I should like you, too, to think about it, and try to give an answer; for my question--
Why is the Bible different from any other book?
concerns you as well as the children of whom I asked it.
They all said at once that the Bible is different from every other book in the world because it is God's Book. Yes, that is the great difference; the Bible is God's own Book, in which He has spoken to us His own words, and it is the only Book in the world which tells us all the truth.
How wonderful it is to think of this, that every child who can read, and has a little Bible of his own, can learn what God has said!
Will you try to remember when you open that beautiful Bible, which was given you on your birthday, that there God is speaking--speaking to you just as much as if you were the only person in the world?
If you think of this it will make you very still and quiet, that you may hear what He says to you.
When we say that God has spoken to us, we mean that long ago He told those holy men whom He allowed to write His Book exactly how He would have them write. When you read in your Bible, you do not read what Moses and David wrote out of their own minds. God gave them His words to write for Him, so that we might know for certain, not what they thought God meant them to say, but what He really did say.
Do you understand this?
Perhaps not quite; so I will tell you a story to make it plainer.
I know a boy who is very fond of running errands, and a very useful boy he is. If I give him a message he is off like a shot, and back again with the answer almost before I know that he has gone. So willing and quick a messenger is Willie, that it is a pleasure to send him anywhere.
But there is just one thing that has sometimes hindered him from being a really good messenger. Can you guess what it is?
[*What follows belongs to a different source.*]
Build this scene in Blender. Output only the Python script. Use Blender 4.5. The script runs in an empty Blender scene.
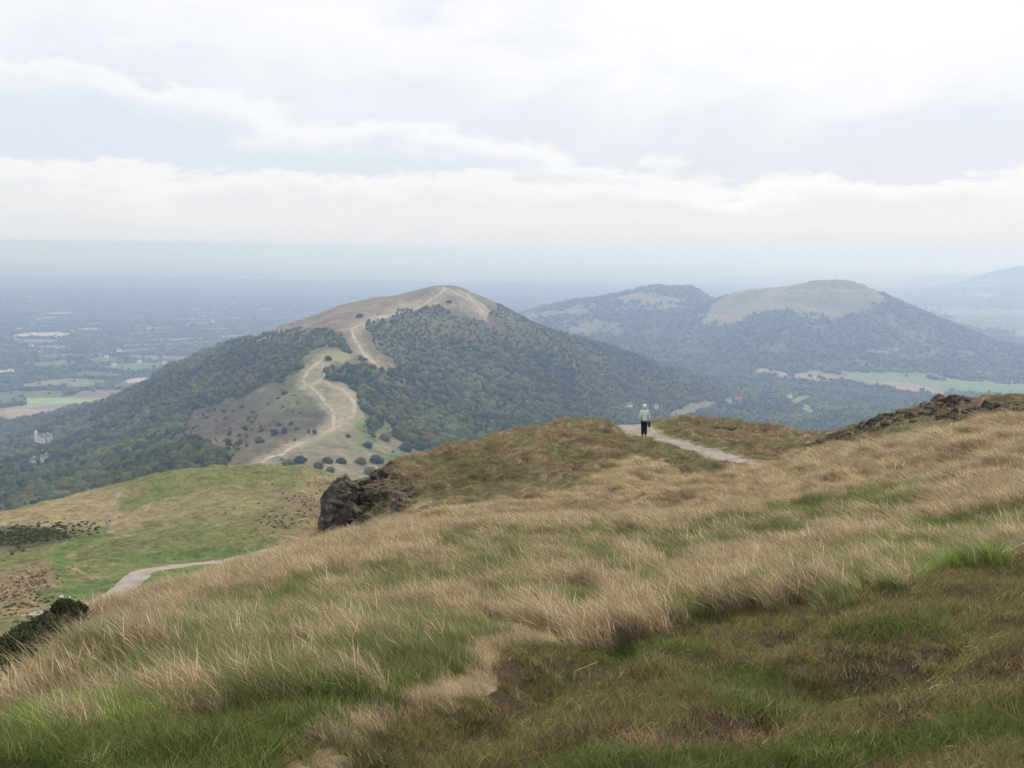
import bpy, bmesh, math, random
import numpy as np
from mathutils import Vector, Matrix, Euler
from mathutils.bvhtree import BVHTree

random.seed(7)
RS = np.random.RandomState(11)
scene = bpy.context.scene
COL = scene.collection
R = math.radians
EYE = 425.0                      # height of the eye above sea level, the plain lies near 50
F = 1200.0
PITCH = math.atan((384 - 247.5) / F)
ROLL = math.atan(0.0137)

# ------------------------------------------------------------------ camera
fw = np.array([0, math.cos(PITCH), -math.sin(PITCH)])
r0 = np.array([1.0, 0, 0]); u0 = np.array([0, math.sin(PITCH), math.cos(PITCH)])
rt = r0 * math.cos(ROLL) + u0 * math.sin(ROLL)
up = u0 * math.cos(ROLL) - r0 * math.sin(ROLL)

def ray(px, py):
    return fw + rt * (px - 512) / F + up * (384 - py) / F

def P(px, py, D):
    r = ray(px, py)
    p = r * (D / r[1])
    return np.array([p[0], p[1], p[2] + EYE])

def project(X, Y, Z):
    Z = Z - EYE
    d = X * fw[0] + Y * fw[1] + Z * fw[2]
    d = np.where(d < 0.3, 0.3, d)
    a = (X * rt[0] + Y * rt[1] + Z * rt[2]) / d * F + 512
    b = 384 - (X * up[0] + Y * up[1] + Z * up[2]) / d * F
    return np.where(Y > 0.3, a, -9999), np.where(Y > 0.3, b, 9999)

cam_d = bpy.data.cameras.new('camera')
cam = bpy.data.objects.new('camera', cam_d); COL.objects.link(cam)
M = Matrix(((rt[0], up[0], -fw[0], 0), (rt[1], up[1], -fw[1], 0), (rt[2], up[2], -fw[2], EYE), (0, 0, 0, 1)))
cam.matrix_world = M
cam_d.sensor_width = 36; cam_d.lens = F * 36 / 1024
cam_d.clip_start = 0.1; cam_d.clip_end = 200000
scene.camera = cam

# ------------------------------------------------------------------ noise
def _h(ix, iy, s):
    n = (ix.astype(np.int64) * 374761393 + iy.astype(np.int64) * 668265263 + s * 1442695041) & 0xffffffff
    n = ((n ^ (n >> 13)) * 1274126177) & 0xffffffff
    n = (n ^ (n >> 16)) & 0xffffffff
    return n / 4294967296.0

def perlin(x, y, s=0):
    x0 = np.floor(x); y0 = np.floor(y); fx = x - x0; fy = y - y0
    u = fx * fx * fx * (fx * (fx * 6 - 15) + 10); v = fy * fy * fy * (fy * (fy * 6 - 15) + 10)
    def g(ix, iy, dx, dy):
        a = _h(ix, iy, s) * 6.2831853
        return np.cos(a) * dx + np.sin(a) * dy
    a = g(x0, y0, fx, fy); b = g(x0 + 1, y0, fx - 1, fy)
    c = g(x0, y0 + 1, fx, fy - 1); d = g(x0 + 1, y0 + 1, fx - 1, fy - 1)
    return ((a + (b - a) * u) * (1 - v) + (c + (d - c) * u) * v) * 1.5

def fbm(x, y, s=0, o=5, g=0.5):
    t = 0; a = 1.0; n = 0
    for i in range(o):
        t = t + a * perlin(x * 2 ** i + 17.3 * i, y * 2 ** i - 9.1 * i, s + i); n += a; a *= g
    return t / n * 1.5

def ridged(x, y, s=0, o=4):
    t = 0; a = 1.0
    for i in range(o):
        t = t + a * (1 - np.abs(perlin(x * 2 ** i, y * 2 ** i, s + i)) * 2); a *= 0.5
    return t / 1.9

def sst(a, b, x):
    t = np.clip((x - a) / (b - a), 0, 1); return t * t * (3 - 2 * t)

def worley(x, y, s=0):
    """cell id hash, F1, F2-F1 on a jittered grid"""
    x0 = np.floor(x); y0 = np.floor(y)
    f1 = np.full(x.shape, 9.0); f2 = np.full(x.shape, 9.0); cid = np.zeros(x.shape)
    for dx in (-1, 0, 1):
        for dy in (-1, 0, 1):
            cx = x0 + dx; cy = y0 + dy
            px = cx + _h(cx, cy, s); py = cy + _h(cx, cy, s + 1)
            d = np.hypot(px - x, py - y)
            near = d < f1
            f2 = np.where(near, f1, np.minimum(f2, d))
            cid = np.where(near, _h(cx, cy, s + 2), cid)
            f1 = np.where(near, d, f1)
    return cid, f1, f2 - f1

def inpoly(px, py, poly):
    c = np.zeros(px.shape, bool); n = len(poly)
    for i in range(n):
        x1, y1 = poly[i]; x2, y2 = poly[(i + 1) % n]
        if y1 == y2: continue
        m = ((y1 > py) != (y2 > py)) & (px < (x2 - x1) * (py - y1) / (y2 - y1) + x1)
        c ^= m
    return c

def dseg(x, y, pts):
    d = np.full(x.shape, 1e9)
    for (ax, ay), (bx, by) in zip(pts[:-1], pts[1:]):
        vx, vy = bx - ax, by - ay; L = vx * vx + vy * vy + 1e-9
        t = np.clip(((x - ax) * vx + (y - ay) * vy) / L, 0, 1)
        d = np.minimum(d, np.hypot(x - ax - t * vx, y - ay - t * vy))
    return d

def ell(px, py, cx, cy, rx, ry, rot=0.0, soft=0.5):
    a = R(rot); dx = px - cx; dy = py - cy
    u = (dx * math.cos(a) + dy * math.sin(a)) / rx; v = (-dx * math.sin(a) + dy * math.cos(a)) / ry
    return 1 - sst(1 - soft, 1 + soft, np.hypot(u, v))

class RBF:
    def __init__(s, pts, z, beta, sm=0.0):
        s.p = np.array(pts, float); s.b = beta; n = len(s.p); z = np.array(z, float)
        d = np.hypot(s.p[:, None, 0] - s.p[None, :, 0], s.p[:, None, 1] - s.p[None, :, 1])
        A = np.zeros((n + 3, n + 3)); A[:n, :n] = d ** beta + sm * np.eye(n) * (-1)
        A[:n, n] = 1; A[:n, n + 1:] = s.p; A[n, :n] = 1; A[n + 1:, :n] = s.p.T
        s.w = np.linalg.solve(A, np.concatenate([z, [0, 0, 0]]))
    def __call__(s, x, y):
        sh = x.shape; x = x.ravel(); y = y.ravel(); n = len(s.p)
        t = s.w[n] + s.w[n + 1] * x + s.w[n + 2] * y
        for i in range(n):
            t = t + s.w[i] * ((x - s.p[i, 0]) ** 2 + (y - s.p[i, 1]) ** 2) ** (s.b / 2)
        return t.reshape(sh)

# ------------------------------------------------------------------ heights
A_ctl = [
 (0,768,9.5),(250,768,9),(512,768,8.5),(768,768,7.5),(1024,768,6.5),
 (0,700,13.5),(250,700,12.3),(512,700,11.5),(768,700,10),(1024,700,8.6),
 (0,702,16.4),(250,650,16.2),(512,650,15.5),(768,650,13.5),(1024,650,11.2),
 (100,650,21),(250,600,22.5),(512,600,21.5),(768,600,18.5),(1024,600,15.2),
 (0,694,18.2),(80,647,24),(160,618,29.5),(240,588,34.5),(330,550,42),
 (0,722,24),(80,680,31),(160,652,37),(240,620,43),(310,574,52),
 (0,780,36),(80,720,45),(160,690,52),(240,665,60),(300,620,70),
 (330,560,31),(430,560,30.5),(512,560,29),(768,560,24.5),(1024,560,20.2),
 (430,522,38),(600,520,36),(768,520,32),(1024,520,26),
 (500,495,45),(600,482,45),(680,480,43.5),(768,482,40),(900,480,36.5),(1024,480,33),
 (1024,436,40),(900,449,43),(830,466,46),(960,436,43),
 (1024,408,48),(960,407,50),(920,412,51),(880,421,52),(850,433,53.5),(825,447,53),(800,458,52),
 (1024,440,70),(960,440,75),(900,455,75),(850,470,75),
 (770,468,48.5),(740,460,51),(700,447,54.5),(660,438,58),(640,436.5,58.5),(626,424.5,66),
 (660,425,63),(690,421.5,66),(740,427,67),(790,432,66),(815,440,62),(760,448,57),
 (620,470,85),(690,470,95),(760,480,95),
 (600,423,61),(575,421,60),(540,430,60),(480,447,60),(430,459,58),(392,466,55),
 (580,445,54.5),(520,460,52),(450,478,50),(420,500,47),(400,517,44),(360,532,43.5),
 (580,470,80),(500,490,85),(430,510,85),(380,520,78),(345,520,66),
 (352,500,52),(325,534,47.5),(300,552,50),(370,480,56),
]
ap = []; az = []
for c in A_ctl:
    p = P(*c); ap.append((p[0], p[1])); az.append(p[2] - EYE)
for x, y, z in ((0,0,-1.62),(0,3,-2.15),(4,0,-.9),(-4,0,-2.6),(10,0,.3),(-10,0,-5.5),(0,-8,-.6),(25,0,2.5),(-25,0,-16),
                (0,-40,1),(40,-30,3),(-40,-30,-24),(45,25,0),(60,60,-4),(-45,20,-30),(-60,50,-50),(-50,85,-56),(-20,110,-54),
                (20,125,-45),(60,115,-32),(110,0,-5),(-110,0,-62),(0,-110,-10),(80,-80,0),(-80,-80,-45),(45,52,-5.5),(80,90,-20)):
    ap.append((x, y)); az.append(z)
rbfA = RBF(ap, az, 1.5)

# small banks and hollows of the near ground: (px, py, D, radius, height)
A_path_px = [(618,421,72),(626,424.5,66),(640,432,60),(662,437.5,57.5),(700,447.5,54.5),(740,459,51),(772,468.5,48),(815,482,44)]
A_path = [tuple(P(*c)[:2]) for c in A_path_px]
BANK = [tuple(P(x, y, D)[:2]) for x, y, D in ((330,775,8.4),(400,727,10.3),(470,697,11.6),(520,665,13.4),(560,645,14.6),(640,634,15.0),(700,632,14.6))]
BUMPS = [(P(x, y, D)[:2], r, h) for x, y, D, r, h in (
 (785,640,13.8,0.55,0.28),(900,690,10.2,1.5,-0.25),(560,668,13.2,0.7,-0.3),(440,700,11.5,0.5,0.18),(930,600,15.6,2.2,0.3),
 (100,722,12.2,1.2,0.28),(860,655,12.2,0.8,0.28),(960,640,12.6,0.9,0.26),(1010,680,10.4,0.8,0.22),(700,690,10.9,0.6,0.18),(620,722,9.8,0.6,0.16),(800,705,9.8,0.6,-0.2),(960,705,9.6,0.7,-0.2),(560,705,11,0.5,-0.18),(840,675,11.2,0.6,-0.2),(640,672,12.4,0.7,0.16),(740,740,8.8,0.6,0.14),(900,740,8.2,0.7,0.14),(700,720,9.6,1.2,0.12),(500,705,11.2,0.8,-0.2),
 (520,470,51.5,3.0,0.35),(470,465,53,2.2,-0.4),(600,455,53,2.5,0.3),(555,482,47,2.0,-0.2),(700,500,38,2.0,0.2),(620,500,40,1.6,0.2))]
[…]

You will soon find out if you remember that, besides being willing and quick, a messenger must deliver the exact message entrusted to him. He must give it just as it was given to him if he would deliver it faithfully.
Now Willie prefers to give his messages in his own way, and so, although he is willing and quick, he cannot always be relied on as a faithful messenger.
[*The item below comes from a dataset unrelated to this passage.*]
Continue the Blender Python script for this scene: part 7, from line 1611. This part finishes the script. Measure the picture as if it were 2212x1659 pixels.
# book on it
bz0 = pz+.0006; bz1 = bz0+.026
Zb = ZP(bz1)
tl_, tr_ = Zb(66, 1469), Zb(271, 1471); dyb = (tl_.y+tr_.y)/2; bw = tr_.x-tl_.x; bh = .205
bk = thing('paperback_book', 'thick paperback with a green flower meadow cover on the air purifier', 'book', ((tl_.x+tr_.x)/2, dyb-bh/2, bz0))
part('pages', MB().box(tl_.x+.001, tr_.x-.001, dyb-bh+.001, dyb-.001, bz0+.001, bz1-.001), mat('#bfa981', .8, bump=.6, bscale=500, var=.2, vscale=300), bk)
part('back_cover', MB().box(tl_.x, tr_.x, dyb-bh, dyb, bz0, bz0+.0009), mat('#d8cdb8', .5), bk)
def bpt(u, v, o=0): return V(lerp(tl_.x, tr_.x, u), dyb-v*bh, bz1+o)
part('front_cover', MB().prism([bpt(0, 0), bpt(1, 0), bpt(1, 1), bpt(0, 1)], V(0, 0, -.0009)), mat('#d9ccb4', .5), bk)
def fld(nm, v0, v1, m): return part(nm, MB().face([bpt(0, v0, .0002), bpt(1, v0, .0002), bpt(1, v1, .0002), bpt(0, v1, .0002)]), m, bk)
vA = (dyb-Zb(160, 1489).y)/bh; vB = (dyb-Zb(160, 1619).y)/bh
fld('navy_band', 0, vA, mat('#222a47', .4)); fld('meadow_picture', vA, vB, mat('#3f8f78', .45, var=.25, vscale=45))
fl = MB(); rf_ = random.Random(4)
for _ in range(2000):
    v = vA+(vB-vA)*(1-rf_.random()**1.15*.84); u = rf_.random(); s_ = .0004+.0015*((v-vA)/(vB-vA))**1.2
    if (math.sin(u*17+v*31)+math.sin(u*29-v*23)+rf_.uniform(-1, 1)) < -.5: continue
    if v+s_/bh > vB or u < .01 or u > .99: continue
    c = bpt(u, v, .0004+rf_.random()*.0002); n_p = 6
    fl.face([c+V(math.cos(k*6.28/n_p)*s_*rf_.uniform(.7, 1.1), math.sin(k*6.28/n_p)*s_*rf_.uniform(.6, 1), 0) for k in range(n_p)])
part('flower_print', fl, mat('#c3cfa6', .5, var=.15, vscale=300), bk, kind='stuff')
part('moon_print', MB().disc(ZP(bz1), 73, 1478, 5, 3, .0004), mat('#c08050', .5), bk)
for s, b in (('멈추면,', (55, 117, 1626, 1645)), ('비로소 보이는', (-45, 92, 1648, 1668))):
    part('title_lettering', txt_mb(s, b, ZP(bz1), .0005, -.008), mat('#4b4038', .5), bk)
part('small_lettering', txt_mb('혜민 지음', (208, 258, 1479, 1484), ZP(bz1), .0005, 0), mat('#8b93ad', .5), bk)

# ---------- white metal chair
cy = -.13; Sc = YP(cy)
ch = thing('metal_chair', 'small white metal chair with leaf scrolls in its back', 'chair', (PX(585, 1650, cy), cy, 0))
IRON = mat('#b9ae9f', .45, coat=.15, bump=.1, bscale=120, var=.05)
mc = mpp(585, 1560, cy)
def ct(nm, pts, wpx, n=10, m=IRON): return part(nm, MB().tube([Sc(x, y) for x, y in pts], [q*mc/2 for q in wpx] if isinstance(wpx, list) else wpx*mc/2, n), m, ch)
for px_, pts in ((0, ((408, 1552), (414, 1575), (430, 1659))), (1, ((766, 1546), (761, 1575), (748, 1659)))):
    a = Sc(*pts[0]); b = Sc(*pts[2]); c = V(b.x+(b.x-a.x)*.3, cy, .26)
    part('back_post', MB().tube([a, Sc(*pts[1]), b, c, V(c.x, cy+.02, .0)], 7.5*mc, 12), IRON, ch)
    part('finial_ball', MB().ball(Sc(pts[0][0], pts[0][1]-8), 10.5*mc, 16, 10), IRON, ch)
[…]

One day, when his mother said "Willie, run to the nursery and give Nurse a message for me," the little boy hardly waited to hear what the message was, but ran upstairs as fast as his feet could carry him. Very quickly back he came and went on with his play--I think he was just then building a fine house with wooden bricks. Now, as the message was an important one, his mother wished to be quite sure that it had been correctly delivered; so presently she said, "What did Willie say to Nurse?"
"The right thing," said he, going on with his building, quite unconscious that this was not enough for his mother, who must know exactly what Willie had told Nurse, or go upstairs to see whether she was doing what she had desired her to do.
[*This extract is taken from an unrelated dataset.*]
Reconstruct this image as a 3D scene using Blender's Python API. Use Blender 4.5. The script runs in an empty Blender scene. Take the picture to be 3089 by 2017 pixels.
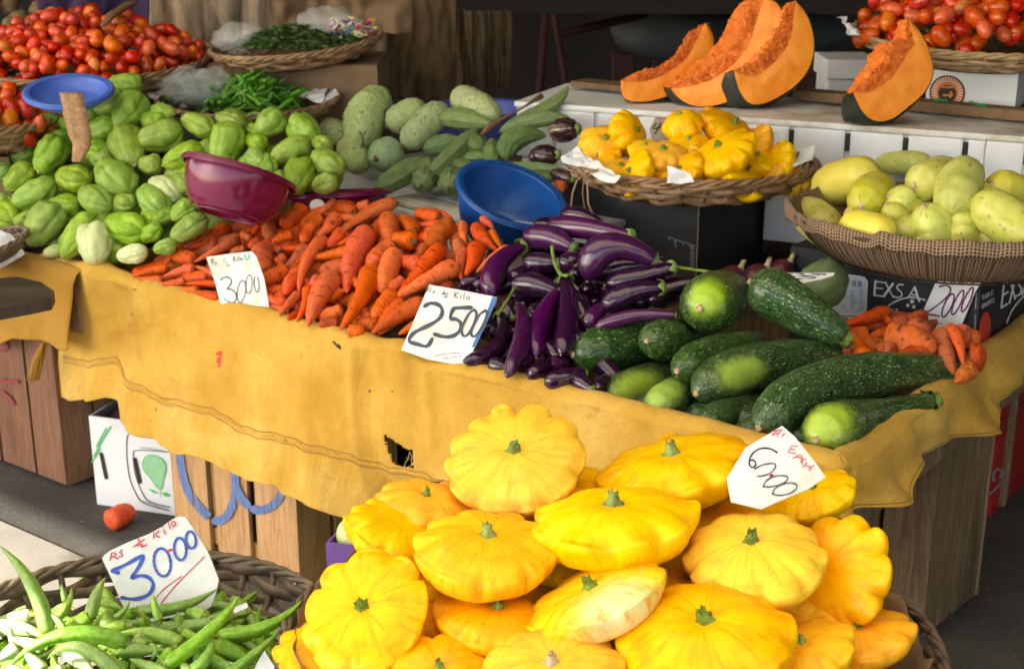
# market stall scene
import bpy, bmesh, math, random
from mathutils import Vector, Matrix, noise
R_ = math.radians
scene = bpy.context.scene
COL = scene.collection
rnd = random.Random(7)

# ---------------------------------------------------------------- camera model
F, CX, CY, PIT, CH = 4335.0, 1544.5, 1008.5, R_(18), 1.65
CAM = Vector((0, 0, CH))
CROPS = {'A': (0, 0, 2.3107), 'B': (1030, 0, 2.3107), 'C': (2059, 0, 2.3107), 'D': (0, 672, 2.3107), 'E': (1030, 672, 2.3107),
         'F': (2059, 672, 2.3107), 'G': (0, 1345, 2.3107), 'H': (1030, 1345, 2.3107), 'I': (2059, 1345, 2.3107),
         'J': (380, 580, 2.3107), 'K': (1350, 600, 2.3107), 'L': (0, 200, 2.3107), 'M': (0, 0, 3.606), 'N': (2429, 0, 3.606),
         'Q': (900, 220, 2.8), 'O': (0, 0, 2380 / 3089)}

def direc(c, x, y):
    ox, oy, s = CROPS[c]
    px = (ox + x / s - CX) / F; py = -(oy + y / s - CY) / F
    return Vector((px, math.cos(PIT) + py * math.sin(PIT), -math.sin(PIT) + py * math.cos(PIT)))

TC = Vector((.575, 2.334, 0)); UD = Vector((-.798, .602, 0)).normalized(); VD = Vector((.602, .798, 0)).normalized()

def W(u, v, z=0.0): return TC + UD * u + VD * v + Vector((0, 0, z))
def uv(p): d = Vector((p.x, p.y, 0)) - TC; return d.dot(UD), d.dot(VD)
def at_z(c, x, y, z): d = direc(c, x, y); return CAM + d * ((z - CH) / d.z)
def at_v(c, x, y, v): d = direc(c, x, y); return CAM + d * ((v - (CAM - TC).dot(VD)) / d.dot(VD))
def at_u(c, x, y, u): d = direc(c, x, y); return CAM + d * ((u - (CAM - TC).dot(UD)) / d.dot(UD))
def at_Y(c, x, y, Y): d = direc(c, x, y); return CAM + d * (Y / d.y)
def at_plane(c, x, y, p0, n): d = direc(c, x, y); return CAM + d * ((p0 - CAM).dot(n) / d.dot(n))
def at_dist(c, x, y, r): return CAM + direc(c, x, y).normalized() * r

def on_heap(c, x, y, f, lift=0.0):
    d = direc(c, x, y).normalized(); t = .9
    while t < 9:
        p = CAM + d * t
        if p.z < f(p): break
        t += .02
    a, b = t - .02, t
    for _ in range(12):
        m = (a + b) / 2; p = CAM + d * m
        if p.z < f(p): b = m
        else: a = m
    return CAM + d * (b - lift)

def mpp(c, p):                      # metres per crop pixel at point p
    return (p - CAM).dot(Vector((0, math.cos(PIT), -math.sin(PIT)))) / F / CROPS[c][2]

# ---------------------------------------------------------------- objects
def link(name, me, mat=None, parent=None, smooth=True):
    o = bpy.data.objects.new(name, me); COL.objects.link(o)
    if mat is not None and not me.materials: me.materials.append(mat)
    if parent is not None: o.parent = parent
    return o

def mk(name, verts, faces, mat=None, parent=None, smooth=True, attrs=None, mats=None, fm=None, origin=None):
    me = bpy.data.meshes.new(name)
    if origin is None and parent is None and verts:
        zs = min(v[2] for v in verts); n = len(verts)
        origin = Vector((sum(v[0] for v in verts) / n, sum(v[1] for v in verts) / n, zs))
    if origin is None: origin = parent_origin(parent) if parent is not None else Vector((0, 0, 0))
    me.from_pydata([(v[0] - origin.x, v[1] - origin.y, v[2] - origin.z) for v in verts], [], faces)
    if smooth: me.polygons.foreach_set('use_smooth', [True] * len(me.polygons))
    if attrs:
        for k, (ty, vals) in attrs.items():
            a = me.attributes.new(k, ty, 'POINT')
            if ty == 'FLOAT': a.data.foreach_set('value', vals)
            else: a.data.foreach_set('vector', [q for v in vals for q in v])
    if mats:
        for m in mats: me.materials.append(m)
        if fm: me.polygons.foreach_set('material_index', fm)
    me.update()
    o = link(name, me, mat, parent)
    if parent is None: o.location = origin
    return o

def parent_origin(o):
    p = Vector((0, 0, 0))
    while o is not None: p += o.location; o = o.parent
    return p

def empty(name, loc):
    o = bpy.data.objects.new(name, None); COL.objects.link(o); o.location = Vector(loc); o.empty_display_size = .02
    return o

def tag(o, label=None, cat=None, group=None, kind=None):
    if label: o['label'] = label
    if cat: o['category'] = cat
    if group: o['group'] = group
    if kind: o['kind'] = kind
    return o

class MB:
    def __init__(s): s.v = []; s.f = []; s.m = []
    def add(s, v, f, m=0):
        b = len(s.v); s.v += [tuple(q) for q in v]; s.f += [tuple(i + b for i in q) for q in f]; s.m += [m] * len(f)
    def box(s, o, a, b, c, m=0, bev=0.0):      # corner o, edge vectors
        if bev <= 0:
            P = [o, o + a, o + a + b, o + b]; P += [q + c for q in P]
            s.add(P, [(3, 2, 1, 0), (4, 5, 6, 7), (0, 1, 5, 4), (1, 2, 6, 5), (2, 3, 7, 6), (3, 0, 4, 7)], m); return
        bm = bmesh.new(); P = [o, o + a, o + a + b, o + b]; P += [q + c for q in P]
        vs = [bm.verts.new(q) for q in P]
        for q in [(3, 2, 1, 0), (4, 5, 6, 7), (0, 1, 5, 4), (1, 2, 6, 5), (2, 3, 7, 6), (3, 0, 4, 7)]: bm.faces.new([vs[i] for i in q])
        bmesh.ops.recalc_face_normals(bm, faces=bm.faces)
        bmesh.ops.bevel(bm, geom=list(bm.edges), offset=bev, segments=2, affect='EDGES', profile=.6)
        bm.verts.index_update(); s.add([v.co.copy() for v in bm.verts], [[v.index for v in f.verts] for f in bm.faces], m); bm.free()
    def tube(s, pts, r, n=8, m=0, closed=False, cap=True):
        pts = [Vector(p) for p in pts]; N = len(pts)
        rr = r if callable(r) else (lambda t: r)
        fr = frames(pts, closed); V = []; 
        for i, (p, (t, a, b)) in enumerate(zip(pts, fr)):
            q = rr(i / max(1, N - 1))
            for k in range(n):
                an = 2 * math.pi * k / n; V.append(p + (a * math.cos(an) + b * math.sin(an)) * q)
        Fc = []
        for i in range(N if closed else N - 1):
            j = (i + 1) % N
            for k in range(n): l = (k + 1) % n; Fc.append((i * n + k, i * n + l, j * n + l, j * n + k))
        if cap and not closed:
            Fc.append(tuple(range(n - 1, -1, -1))); Fc.append(tuple((N - 1) * n + k for k in range(n)))
        s.add(V, Fc, m)
    def build(s, name, mats, parent=None, smooth=False, origin=None):
        if not isinstance(mats, (list, tuple)): mats = [mats]
        return mk(name, s.v, s.f, parent=parent, smooth=smooth, mats=mats, fm=s.m, origin=origin)

def frames(pts, closed=False):
    N = len(pts); T = []
    for i in range(N):
        if closed: t = pts[(i + 1) % N] - pts[i - 1]
        else: t = pts[min(i + 1, N - 1)] - pts[max(i - 1, 0)]
        T.append(t.normalized() if t.length > 1e-9 else Vector((0, 0, 1)))
    up = Vector((0, 0, 1)) if abs(T[0].z) < .9 else Vector((1, 0, 0))
    a = (up - T[0] * up.dot(T[0])).normalized(); out = []
    for t in T:
        a = a - t * a.dot(t)
        a = a.normalized() if a.length > 1e-9 else t.orthogonal().normalized()
        out.append((t, a, t.cross(a)))
    return out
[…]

You understand now, I am sure, that we could not be quite certain that we had God's message--and the Bible is a message or letter from God to us--we could not be sure that we had it right, if we did not know that He had given it to us in His own way and in His own words.
So, then, our question is answered. The Bible is different from any other book because it is God's Book, in which He speaks to us. Now I am going to ask you one more question.
If it is God who is speaking, and if He speaks to you, what must you do?
You must listen, not only with your eyes, when you read the words, or with your ears, when someone reads to you, but with your heart.
Do you remember what we are told in the Bible about a child to whom God once spoke? It was in the night that this boy heard God's voice calling him by his own name--the name which his mother had given him when he was a baby. Samuel had never heard the voice of God before, and he did not know who was speaking to him in the quiet night.